:: MATERIAL FOR THIS TASK ::
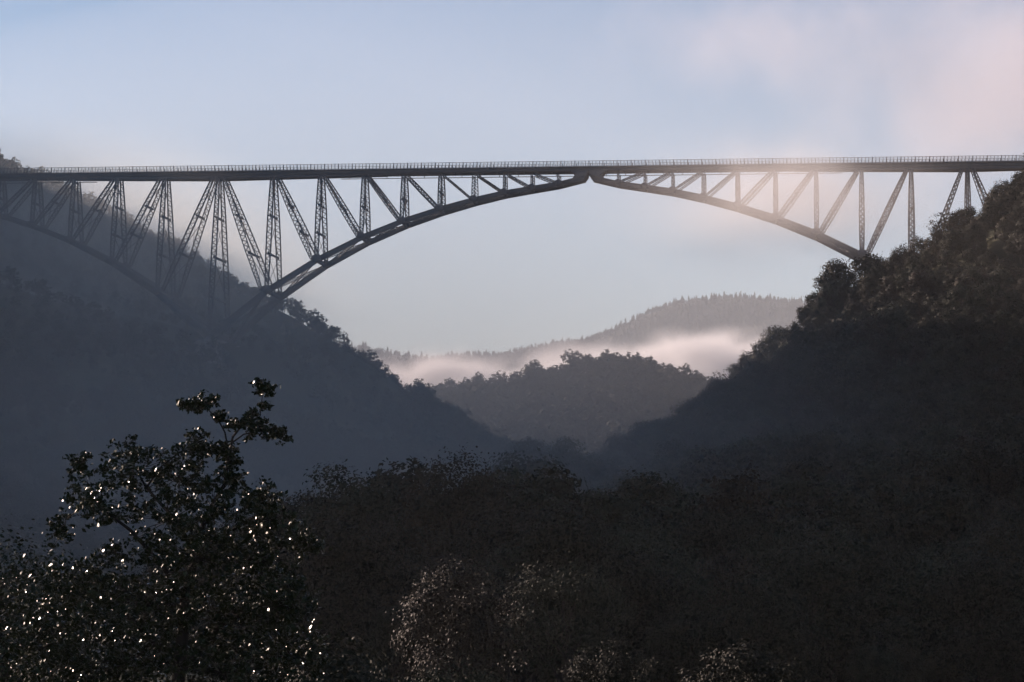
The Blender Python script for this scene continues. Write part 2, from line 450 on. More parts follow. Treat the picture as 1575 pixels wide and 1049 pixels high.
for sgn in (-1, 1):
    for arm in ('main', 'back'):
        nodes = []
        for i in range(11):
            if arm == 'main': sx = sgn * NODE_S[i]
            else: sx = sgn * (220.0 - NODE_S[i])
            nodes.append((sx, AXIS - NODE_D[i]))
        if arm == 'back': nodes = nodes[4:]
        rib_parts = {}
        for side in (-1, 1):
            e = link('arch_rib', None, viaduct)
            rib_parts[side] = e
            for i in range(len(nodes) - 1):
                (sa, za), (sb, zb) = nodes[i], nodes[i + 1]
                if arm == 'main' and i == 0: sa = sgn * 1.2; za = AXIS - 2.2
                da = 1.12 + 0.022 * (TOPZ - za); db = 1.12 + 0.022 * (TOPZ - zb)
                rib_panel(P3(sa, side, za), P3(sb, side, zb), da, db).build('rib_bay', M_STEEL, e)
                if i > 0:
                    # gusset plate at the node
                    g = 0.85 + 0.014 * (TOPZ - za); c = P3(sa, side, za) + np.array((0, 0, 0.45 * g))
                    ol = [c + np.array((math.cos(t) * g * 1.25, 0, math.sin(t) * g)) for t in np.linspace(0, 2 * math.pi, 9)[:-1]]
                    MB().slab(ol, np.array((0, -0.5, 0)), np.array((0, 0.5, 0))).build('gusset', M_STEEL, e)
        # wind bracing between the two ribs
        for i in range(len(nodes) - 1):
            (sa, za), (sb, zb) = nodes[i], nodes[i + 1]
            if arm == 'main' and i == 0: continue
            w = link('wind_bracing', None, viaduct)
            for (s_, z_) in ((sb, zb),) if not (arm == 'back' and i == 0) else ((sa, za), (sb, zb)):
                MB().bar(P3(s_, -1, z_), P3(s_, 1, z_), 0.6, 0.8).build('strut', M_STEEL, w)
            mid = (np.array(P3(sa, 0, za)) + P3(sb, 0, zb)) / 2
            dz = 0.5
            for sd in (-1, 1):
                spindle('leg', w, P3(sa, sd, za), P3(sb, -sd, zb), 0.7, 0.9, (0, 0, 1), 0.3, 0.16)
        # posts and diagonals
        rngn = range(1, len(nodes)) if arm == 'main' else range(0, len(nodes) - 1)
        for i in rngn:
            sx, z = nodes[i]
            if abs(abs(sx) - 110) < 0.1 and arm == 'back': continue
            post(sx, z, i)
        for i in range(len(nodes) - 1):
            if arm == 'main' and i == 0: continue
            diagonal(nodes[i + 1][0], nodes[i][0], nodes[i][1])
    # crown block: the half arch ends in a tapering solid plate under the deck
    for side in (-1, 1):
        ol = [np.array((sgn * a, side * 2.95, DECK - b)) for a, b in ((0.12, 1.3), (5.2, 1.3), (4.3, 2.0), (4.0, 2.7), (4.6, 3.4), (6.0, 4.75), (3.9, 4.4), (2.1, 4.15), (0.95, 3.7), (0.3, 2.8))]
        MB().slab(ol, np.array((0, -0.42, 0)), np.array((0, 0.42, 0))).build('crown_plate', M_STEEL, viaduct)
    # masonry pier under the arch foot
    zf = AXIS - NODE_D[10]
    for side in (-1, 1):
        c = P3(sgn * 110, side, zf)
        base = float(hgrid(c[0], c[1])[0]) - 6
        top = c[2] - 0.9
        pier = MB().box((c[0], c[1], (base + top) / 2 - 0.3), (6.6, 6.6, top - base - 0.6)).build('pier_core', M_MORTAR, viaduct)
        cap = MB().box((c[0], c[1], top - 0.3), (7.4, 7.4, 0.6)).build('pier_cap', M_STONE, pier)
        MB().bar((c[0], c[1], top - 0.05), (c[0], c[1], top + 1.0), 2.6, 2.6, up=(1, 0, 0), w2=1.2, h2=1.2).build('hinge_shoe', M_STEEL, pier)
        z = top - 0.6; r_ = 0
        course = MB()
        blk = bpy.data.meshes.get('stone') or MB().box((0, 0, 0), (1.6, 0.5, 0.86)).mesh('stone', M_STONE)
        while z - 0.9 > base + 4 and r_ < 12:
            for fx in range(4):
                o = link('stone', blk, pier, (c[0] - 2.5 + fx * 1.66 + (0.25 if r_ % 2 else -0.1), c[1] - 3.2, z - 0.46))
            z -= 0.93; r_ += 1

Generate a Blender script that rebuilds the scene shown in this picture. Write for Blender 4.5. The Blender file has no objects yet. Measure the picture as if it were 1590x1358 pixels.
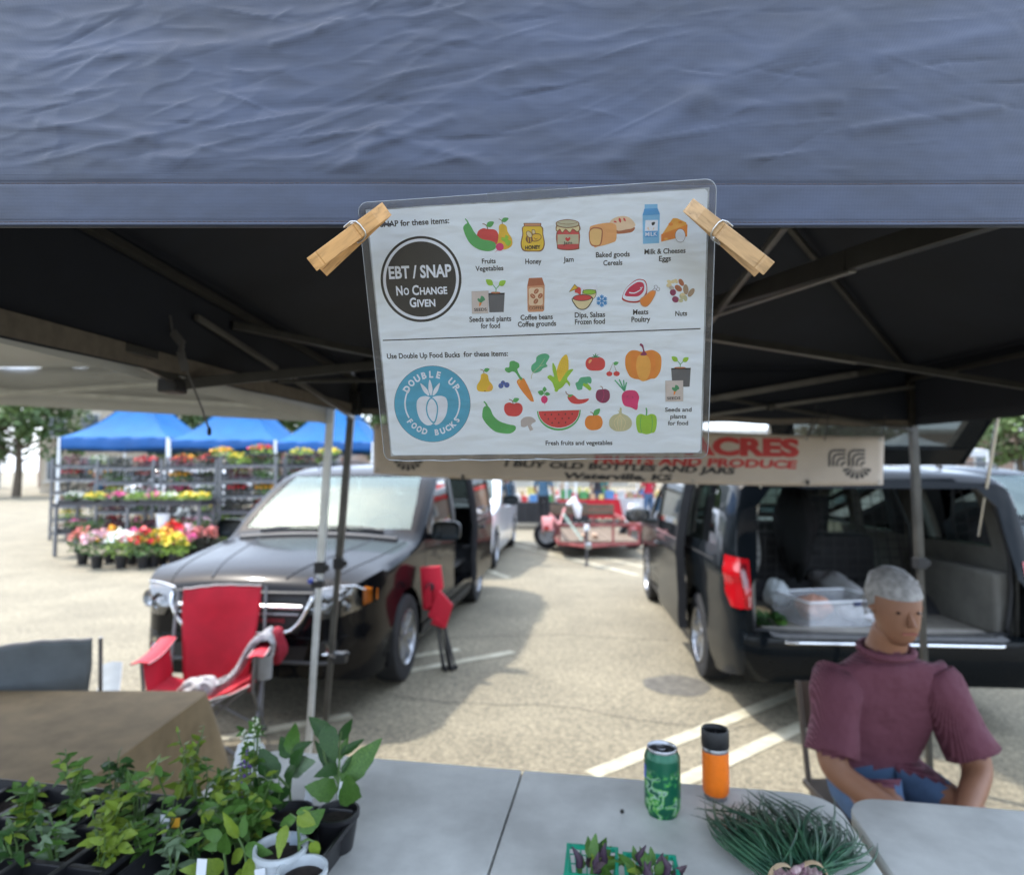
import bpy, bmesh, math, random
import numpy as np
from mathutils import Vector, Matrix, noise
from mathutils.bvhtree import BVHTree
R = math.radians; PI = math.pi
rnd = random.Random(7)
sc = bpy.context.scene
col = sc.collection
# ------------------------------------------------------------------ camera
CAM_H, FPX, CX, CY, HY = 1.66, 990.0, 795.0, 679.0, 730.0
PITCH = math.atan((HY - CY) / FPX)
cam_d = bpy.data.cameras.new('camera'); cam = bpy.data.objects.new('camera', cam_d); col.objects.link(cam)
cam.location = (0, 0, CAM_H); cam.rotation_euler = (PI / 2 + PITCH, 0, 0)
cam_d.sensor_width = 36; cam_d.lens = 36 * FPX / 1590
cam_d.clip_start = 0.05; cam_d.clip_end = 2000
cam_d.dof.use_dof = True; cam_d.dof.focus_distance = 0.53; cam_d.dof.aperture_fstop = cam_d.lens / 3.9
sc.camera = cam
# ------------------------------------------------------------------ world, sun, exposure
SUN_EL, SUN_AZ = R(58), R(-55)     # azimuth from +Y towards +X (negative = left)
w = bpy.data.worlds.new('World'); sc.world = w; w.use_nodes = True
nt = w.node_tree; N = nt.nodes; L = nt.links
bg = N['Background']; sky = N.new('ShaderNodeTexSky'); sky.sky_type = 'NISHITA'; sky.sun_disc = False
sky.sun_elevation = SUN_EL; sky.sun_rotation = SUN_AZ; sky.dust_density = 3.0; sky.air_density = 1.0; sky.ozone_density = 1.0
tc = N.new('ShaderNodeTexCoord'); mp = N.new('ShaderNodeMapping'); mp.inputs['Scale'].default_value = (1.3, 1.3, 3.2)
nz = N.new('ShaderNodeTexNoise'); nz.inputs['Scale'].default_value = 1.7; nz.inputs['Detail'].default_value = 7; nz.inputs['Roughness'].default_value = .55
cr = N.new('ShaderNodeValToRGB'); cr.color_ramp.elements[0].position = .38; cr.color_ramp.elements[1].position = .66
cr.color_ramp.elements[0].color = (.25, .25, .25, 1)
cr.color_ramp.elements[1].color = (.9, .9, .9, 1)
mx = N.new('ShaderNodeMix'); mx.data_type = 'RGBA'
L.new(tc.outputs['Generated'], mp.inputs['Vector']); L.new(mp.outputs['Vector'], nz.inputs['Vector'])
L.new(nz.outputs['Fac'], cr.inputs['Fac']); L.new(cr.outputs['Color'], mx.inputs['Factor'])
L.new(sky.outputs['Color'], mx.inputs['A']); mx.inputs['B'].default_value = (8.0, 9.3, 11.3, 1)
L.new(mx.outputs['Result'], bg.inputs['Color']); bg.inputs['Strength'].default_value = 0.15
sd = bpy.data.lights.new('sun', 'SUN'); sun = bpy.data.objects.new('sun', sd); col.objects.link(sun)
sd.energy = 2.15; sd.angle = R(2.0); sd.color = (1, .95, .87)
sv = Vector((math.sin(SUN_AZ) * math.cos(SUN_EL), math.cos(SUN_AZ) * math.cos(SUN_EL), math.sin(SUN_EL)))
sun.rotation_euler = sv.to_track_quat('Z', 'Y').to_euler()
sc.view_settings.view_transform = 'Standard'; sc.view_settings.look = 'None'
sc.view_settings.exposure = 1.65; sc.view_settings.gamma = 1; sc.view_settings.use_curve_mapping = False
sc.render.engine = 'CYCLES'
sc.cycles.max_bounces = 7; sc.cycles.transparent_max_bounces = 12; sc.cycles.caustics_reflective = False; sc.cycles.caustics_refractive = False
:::
● **WHAT YOU WILL DO**
Answer only with how many lines in the records include "from".

● **EXERCISE SOLUTION**
4